— BEGIN Available data —

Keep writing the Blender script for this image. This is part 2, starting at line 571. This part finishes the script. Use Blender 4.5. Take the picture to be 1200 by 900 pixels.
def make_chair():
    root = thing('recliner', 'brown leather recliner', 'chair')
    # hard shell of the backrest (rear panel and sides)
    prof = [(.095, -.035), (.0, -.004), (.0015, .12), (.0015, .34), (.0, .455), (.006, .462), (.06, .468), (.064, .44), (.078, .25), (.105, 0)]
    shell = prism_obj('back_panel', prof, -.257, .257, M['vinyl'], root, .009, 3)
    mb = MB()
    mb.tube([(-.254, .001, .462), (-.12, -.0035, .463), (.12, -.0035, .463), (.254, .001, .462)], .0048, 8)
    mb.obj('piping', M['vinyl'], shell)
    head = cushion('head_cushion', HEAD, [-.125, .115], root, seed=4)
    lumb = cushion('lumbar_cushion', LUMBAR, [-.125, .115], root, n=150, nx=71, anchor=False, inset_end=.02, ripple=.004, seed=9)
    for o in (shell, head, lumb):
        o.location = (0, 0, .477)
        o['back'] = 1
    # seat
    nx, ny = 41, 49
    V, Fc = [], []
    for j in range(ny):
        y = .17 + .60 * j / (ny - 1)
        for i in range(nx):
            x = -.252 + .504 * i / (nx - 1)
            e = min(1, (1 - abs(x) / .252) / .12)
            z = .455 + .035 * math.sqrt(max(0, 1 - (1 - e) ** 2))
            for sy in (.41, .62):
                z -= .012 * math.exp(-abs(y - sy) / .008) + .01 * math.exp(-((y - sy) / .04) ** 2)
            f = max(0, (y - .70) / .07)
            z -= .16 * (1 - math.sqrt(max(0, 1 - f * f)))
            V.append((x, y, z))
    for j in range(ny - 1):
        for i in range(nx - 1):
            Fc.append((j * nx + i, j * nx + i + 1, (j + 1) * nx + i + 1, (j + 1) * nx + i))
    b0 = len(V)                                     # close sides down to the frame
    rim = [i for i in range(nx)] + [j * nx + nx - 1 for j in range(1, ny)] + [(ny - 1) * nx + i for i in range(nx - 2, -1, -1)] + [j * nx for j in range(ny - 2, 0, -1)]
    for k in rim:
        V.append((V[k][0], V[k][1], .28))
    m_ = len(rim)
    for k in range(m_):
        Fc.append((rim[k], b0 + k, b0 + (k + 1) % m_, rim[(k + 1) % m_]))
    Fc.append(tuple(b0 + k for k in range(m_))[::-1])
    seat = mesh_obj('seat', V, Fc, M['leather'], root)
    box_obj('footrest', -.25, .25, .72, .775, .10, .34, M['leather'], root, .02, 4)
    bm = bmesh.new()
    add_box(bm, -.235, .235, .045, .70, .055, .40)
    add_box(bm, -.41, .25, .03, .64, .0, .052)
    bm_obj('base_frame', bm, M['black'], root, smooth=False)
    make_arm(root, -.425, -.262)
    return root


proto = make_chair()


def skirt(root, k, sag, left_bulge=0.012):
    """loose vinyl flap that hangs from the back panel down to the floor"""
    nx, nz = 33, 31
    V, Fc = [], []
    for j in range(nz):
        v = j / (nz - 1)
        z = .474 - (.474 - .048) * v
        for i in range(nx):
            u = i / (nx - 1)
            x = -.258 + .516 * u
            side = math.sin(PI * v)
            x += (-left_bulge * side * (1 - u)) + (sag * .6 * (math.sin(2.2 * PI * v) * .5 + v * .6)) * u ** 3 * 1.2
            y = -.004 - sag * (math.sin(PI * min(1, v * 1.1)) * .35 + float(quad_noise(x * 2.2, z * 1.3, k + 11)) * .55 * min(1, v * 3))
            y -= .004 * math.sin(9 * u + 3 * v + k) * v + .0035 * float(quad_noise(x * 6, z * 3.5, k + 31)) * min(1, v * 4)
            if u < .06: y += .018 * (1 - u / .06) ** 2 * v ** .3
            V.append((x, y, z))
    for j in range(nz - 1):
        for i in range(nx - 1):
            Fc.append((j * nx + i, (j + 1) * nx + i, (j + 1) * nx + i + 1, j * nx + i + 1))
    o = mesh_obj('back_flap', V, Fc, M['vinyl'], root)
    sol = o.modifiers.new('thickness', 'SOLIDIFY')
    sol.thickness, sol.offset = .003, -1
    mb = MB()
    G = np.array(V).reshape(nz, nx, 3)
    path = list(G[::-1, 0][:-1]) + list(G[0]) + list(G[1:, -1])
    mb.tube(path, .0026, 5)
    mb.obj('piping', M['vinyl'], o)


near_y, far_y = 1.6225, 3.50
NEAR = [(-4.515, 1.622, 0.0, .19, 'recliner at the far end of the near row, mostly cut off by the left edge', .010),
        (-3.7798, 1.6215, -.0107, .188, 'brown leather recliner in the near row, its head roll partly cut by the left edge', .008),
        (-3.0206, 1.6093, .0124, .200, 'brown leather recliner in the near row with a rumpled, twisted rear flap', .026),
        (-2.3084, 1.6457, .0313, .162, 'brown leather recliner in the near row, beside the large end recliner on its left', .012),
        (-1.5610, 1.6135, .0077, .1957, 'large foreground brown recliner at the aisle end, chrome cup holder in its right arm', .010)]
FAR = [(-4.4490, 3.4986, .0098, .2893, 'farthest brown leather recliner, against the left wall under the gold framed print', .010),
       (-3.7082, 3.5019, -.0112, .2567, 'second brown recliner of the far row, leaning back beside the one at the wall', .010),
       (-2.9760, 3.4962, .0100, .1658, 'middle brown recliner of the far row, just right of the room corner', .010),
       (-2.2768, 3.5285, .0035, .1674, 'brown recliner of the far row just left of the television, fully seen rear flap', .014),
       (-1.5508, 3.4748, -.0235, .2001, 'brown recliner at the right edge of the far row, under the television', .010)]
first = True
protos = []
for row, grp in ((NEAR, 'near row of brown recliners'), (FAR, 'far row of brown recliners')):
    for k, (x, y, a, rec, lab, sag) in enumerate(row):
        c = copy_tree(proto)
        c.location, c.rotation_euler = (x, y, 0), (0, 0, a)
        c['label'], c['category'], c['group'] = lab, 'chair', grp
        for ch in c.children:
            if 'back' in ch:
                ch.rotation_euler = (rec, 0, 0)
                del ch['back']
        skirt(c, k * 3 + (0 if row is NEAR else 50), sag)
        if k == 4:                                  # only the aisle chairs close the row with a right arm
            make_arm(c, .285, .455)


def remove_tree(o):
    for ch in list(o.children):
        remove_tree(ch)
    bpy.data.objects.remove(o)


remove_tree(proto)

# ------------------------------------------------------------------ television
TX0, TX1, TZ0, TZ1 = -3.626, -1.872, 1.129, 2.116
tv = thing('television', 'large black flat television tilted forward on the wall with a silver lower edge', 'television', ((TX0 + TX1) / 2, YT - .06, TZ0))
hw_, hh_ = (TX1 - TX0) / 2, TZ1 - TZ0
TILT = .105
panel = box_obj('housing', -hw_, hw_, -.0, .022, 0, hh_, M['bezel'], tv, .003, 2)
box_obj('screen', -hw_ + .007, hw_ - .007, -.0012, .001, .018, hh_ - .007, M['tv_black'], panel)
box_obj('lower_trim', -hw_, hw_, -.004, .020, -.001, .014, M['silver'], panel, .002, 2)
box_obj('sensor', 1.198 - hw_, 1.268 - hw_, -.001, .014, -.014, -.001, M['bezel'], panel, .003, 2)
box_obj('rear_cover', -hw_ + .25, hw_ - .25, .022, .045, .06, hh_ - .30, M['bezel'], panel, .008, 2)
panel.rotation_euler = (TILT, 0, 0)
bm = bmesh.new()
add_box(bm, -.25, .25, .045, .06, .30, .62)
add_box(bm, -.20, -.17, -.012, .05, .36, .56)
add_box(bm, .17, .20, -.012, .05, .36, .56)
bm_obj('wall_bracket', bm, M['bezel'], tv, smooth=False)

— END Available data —

◆ **What you will do**
Retype the listing exactly, in full.

◆ **The completed task**
Keep writing the Blender script for this image. This is part 2, starting at line 571. This part finishes the script. Use Blender 4.5. Take the picture to be 1200 by 900 pixels.
def make_chair():
    root = thing('recliner', 'brown leather recliner', 'chair')
    # hard shell of the backrest (rear panel and sides)
    prof = [(.095, -.035), (.0, -.004), (.0015, .12), (.0015, .34), (.0, .455), (.006, .462), (.06, .468), (.064, .44), (.078, .25), (.105, 0)]
    shell = prism_obj('back_panel', prof, -.257, .257, M['vinyl'], root, .009, 3)
    mb = MB()
    mb.tube([(-.254, .001, .462), (-.12, -.0035, .463), (.12, -.0035, .463), (.254, .001, .462)], .0048, 8)
    mb.obj('piping', M['vinyl'], shell)
    head = cushion('head_cushion', HEAD, [-.125, .115], root, seed=4)
    lumb = cushion('lumbar_cushion', LUMBAR, [-.125, .115], root, n=150, nx=71, anchor=False, inset_end=.02, ripple=.004, seed=9)
    for o in (shell, head, lumb):
        o.location = (0, 0, .477)
        o['back'] = 1
    # seat
    nx, ny = 41, 49
    V, Fc = [], []
    for j in range(ny):
        y = .17 + .60 * j / (ny - 1)
        for i in range(nx):
            x = -.252 + .504 * i / (nx - 1)
            e = min(1, (1 - abs(x) / .252) / .12)
            z = .455 + .035 * math.sqrt(max(0, 1 - (1 - e) ** 2))
            for sy in (.41, .62):
                z -= .012 * math.exp(-abs(y - sy) / .008) + .01 * math.exp(-((y - sy) / .04) ** 2)
            f = max(0, (y - .70) / .07)
            z -= .16 * (1 - math.sqrt(max(0, 1 - f * f)))
            V.append((x, y, z))
    for j in range(ny - 1):
        for i in range(nx - 1):
            Fc.append((j * nx + i, j * nx + i + 1, (j + 1) * nx + i + 1, (j + 1) * nx + i))
    b0 = len(V)                                     # close sides down to the frame
    rim = [i for i in range(nx)] + [j * nx + nx - 1 for j in range(1, ny)] + [(ny - 1) * nx + i for i in range(nx - 2, -1, -1)] + [j * nx for j in range(ny - 2, 0, -1)]
    for k in rim:
        V.append((V[k][0], V[k][1], .28))
    m_ = len(rim)
    for k in range(m_):
        Fc.append((rim[k], b0 + k, b0 + (k + 1) % m_, rim[(k + 1) % m_]))
    Fc.append(tuple(b0 + k for k in range(m_))[::-1])
    seat = mesh_obj('seat', V, Fc, M['leather'], root)
    box_obj('footrest', -.25, .25, .72, .775, .10, .34, M['leather'], root, .02, 4)
    bm = bmesh.new()
    add_box(bm, -.235, .235, .045, .70, .055, .40)
    add_box(bm, -.41, .25, .03, .64, .0, .052)
    bm_obj('base_frame', bm, M['black'], root, smooth=False)
    make_arm(root, -.425, -.262)
    return root


proto = make_chair()


def skirt(root, k, sag, left_bulge=0.012):
    """loose vinyl flap that hangs from the back panel down to the floor"""
    nx, nz = 33, 31
    V, Fc = [], []
    for j in range(nz):
        v = j / (nz - 1)
        z = .474 - (.474 - .048) * v
        for i in range(nx):
            u = i / (nx - 1)
            x = -.258 + .516 * u
            side = math.sin(PI * v)
            x += (-left_bulge * side * (1 - u)) + (sag * .6 * (math.sin(2.2 * PI * v) * .5 + v * .6)) * u ** 3 * 1.2
            y = -.004 - sag * (math.sin(PI * min(1, v * 1.1)) * .35 + float(quad_noise(x * 2.2, z * 1.3, k + 11)) * .55 * min(1, v * 3))
            y -= .004 * math.sin(9 * u + 3 * v + k) * v + .0035 * float(quad_noise(x * 6, z * 3.5, k + 31)) * min(1, v * 4)
            if u < .06: y += .018 * (1 - u / .06) ** 2 * v ** .3
            V.append((x, y, z))
    for j in range(nz - 1):
        for i in range(nx - 1):
            Fc.append((j * nx + i, (j + 1) * nx + i, (j + 1) * nx + i + 1, j * nx + i + 1))
    o = mesh_obj('back_flap', V, Fc, M['vinyl'], root)
    sol = o.modifiers.new('thickness', 'SOLIDIFY')
    sol.thickness, sol.offset = .003, -1
    mb = MB()
    G = np.array(V).reshape(nz, nx, 3)
    path = list(G[::-1, 0][:-1]) + list(G[0]) + list(G[1:, -1])
    mb.tube(path, .0026, 5)
    mb.obj('piping', M['vinyl'], o)


near_y, far_y = 1.6225, 3.50
NEAR = [(-4.515, 1.622, 0.0, .19, 'recliner at the far end of the near row, mostly cut off by the left edge', .010),
        (-3.7798, 1.6215, -.0107, .188, 'brown leather recliner in the near row, its head roll partly cut by the left edge', .008),
        (-3.0206, 1.6093, .0124, .200, 'brown leather recliner in the near row with a rumpled, twisted rear flap', .026),
        (-2.3084, 1.6457, .0313, .162, 'brown leather recliner in the near row, beside the large end recliner on its left', .012),
        (-1.5610, 1.6135, .0077, .1957, 'large foreground brown recliner at the aisle end, chrome cup holder in its right arm', .010)]
FAR = [(-4.4490, 3.4986, .0098, .2893, 'farthest brown leather recliner, against the left wall under the gold framed print', .010),
       (-3.7082, 3.5019, -.0112, .2567, 'second brown recliner of the far row, leaning back beside the one at the wall', .010),
       (-2.9760, 3.4962, .0100, .1658, 'middle brown recliner of the far row, just right of the room corner', .010),
       (-2.2768, 3.5285, .0035, .1674, 'brown recliner of the far row just left of the television, fully seen rear flap', .014),
       (-1.5508, 3.4748, -.0235, .2001, 'brown recliner at the right edge of the far row, under the television', .010)]
first = True
protos = []
for row, grp in ((NEAR, 'near row of brown recliners'), (FAR, 'far row of brown recliners')):
    for k, (x, y, a, rec, lab, sag) in enumerate(row):
        c = copy_tree(proto)
        c.location, c.rotation_euler = (x, y, 0), (0, 0, a)
        c['label'], c['category'], c['group'] = lab, 'chair', grp
        for ch in c.children:
            if 'back' in ch:
                ch.rotation_euler = (rec, 0, 0)
                del ch['back']
        skirt(c, k * 3 + (0 if row is NEAR else 50), sag)
        if k == 4:                                  # only the aisle chairs close the row with a right arm
            make_arm(c, .285, .455)


def remove_tree(o):
    for ch in list(o.children):
        remove_tree(ch)
    bpy.data.objects.remove(o)


remove_tree(proto)

# ------------------------------------------------------------------ television
TX0, TX1, TZ0, TZ1 = -3.626, -1.872, 1.129, 2.116
tv = thing('television', 'large black flat television tilted forward on the wall with a silver lower edge', 'television', ((TX0 + TX1) / 2, YT - .06, TZ0))
hw_, hh_ = (TX1 - TX0) / 2, TZ1 - TZ0
TILT = .105
panel = box_obj('housing', -hw_, hw_, -.0, .022, 0, hh_, M['bezel'], tv, .003, 2)
box_obj('screen', -hw_ + .007, hw_ - .007, -.0012, .001, .018, hh_ - .007, M['tv_black'], panel)
box_obj('lower_trim', -hw_, hw_, -.004, .020, -.001, .014, M['silver'], panel, .002, 2)
box_obj('sensor', 1.198 - hw_, 1.268 - hw_, -.001, .014, -.014, -.001, M['bezel'], panel, .003, 2)
box_obj('rear_cover', -hw_ + .25, hw_ - .25, .022, .045, .06, hh_ - .30, M['bezel'], panel, .008, 2)
panel.rotation_euler = (TILT, 0, 0)
bm = bmesh.new()
add_box(bm, -.25, .25, .045, .06, .30, .62)
add_box(bm, -.20, -.17, -.012, .05, .36, .56)
add_box(bm, .17, .20, -.012, .05, .36, .56)
bm_obj('wall_bracket', bm, M['bezel'], tv, smooth=False)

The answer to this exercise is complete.